アジアの国々を旅したいなあ・・・と思っていた時に突如襲ってきたコロナ・ショック!
なんだかなあ。
当分の間、海外旅行は難しそうです。
「巣ごもり」の中、出会った一冊が、その悩ましさを解消してくれました。
世界史・10の「都市」の物語
出口治明著 PHP文庫 1000円+税
文庫本になる前の「都市の世界史」も読んでいたのですが、今回は文庫本で改めて読み直してみました。
著者の出口さんは、立命館アジア太平洋大学(APU)の学長さん。
日生でサラリーマン人生を駆け抜け、60歳でライフネット生命を起業・・・そして、70歳でAPUの学長に就任されます。
そのパワーに脱帽です。
一万冊以上の本を読みこんだ読書家・・・その博覧強記ぶりが、この本にもにじみ出ています。
出口さんのモットーは、「人・本・旅」。
いろいろな人に会い、たくさんの本を読み、世界中を旅すること・・・それが人間を創ると言われています。
ジャバニーズ・ビジネスマンのモットー・・・「めし・ふろ・寝る」・・・それはダメだと指摘します。
同書は、世界中の都市から10の街をピックアップし、歴史的な考察を展開していきます。

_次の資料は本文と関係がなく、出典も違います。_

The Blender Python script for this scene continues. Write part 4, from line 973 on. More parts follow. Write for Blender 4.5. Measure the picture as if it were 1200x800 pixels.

この本を読んでいると、世界を旅しているような気分になります。
実にリッチでラグジュアリーな一冊です。
取り上げられた10の街は、次の都市です。
1. 昔も今も永遠の都「ローマ」 古代ローマから続くヨーロッパの憧れと誇り
2. 世界帝国の都「イスタンブール」 古代から1700年間、この都市はずっと世界の主人公だった
3. インドを映し出す都「デリー」 長く複雑な歴史と多民族の文化が今も息づく
4. 英雄たちの夢と挫折の都「カイロ」 様々な民族が入れ替わり支配者として君臨した
5. 草原に輝く青の都「サマルカンド」 草原の英雄たちが多くの物語を残した中央アジアのオアシス
6. 3人の巨人が完成させた都「北京」 安禄山、クビライ、永楽帝が波瀾万丈の歴史を綴った
7. まさに現代の世界の都「ニューヨーク」 世界中から移民が流れ込む自由の天地
8. 商人と議会の都「ロンドン」 都市の歴史が国の知恵と富の源になった
9. 欧州にきらめく花の都「パリ」 ヒトラーの権力をもってしても破壊できなかった美しい町
10. 20世紀を演出した都「ベルリン」 森と川のある片田舎の集落から生まれた
同書は、リベラルアーツの基礎の基礎。
知的好奇心をかきたててくれます。
ぜひ、読んでいただきたい一冊です。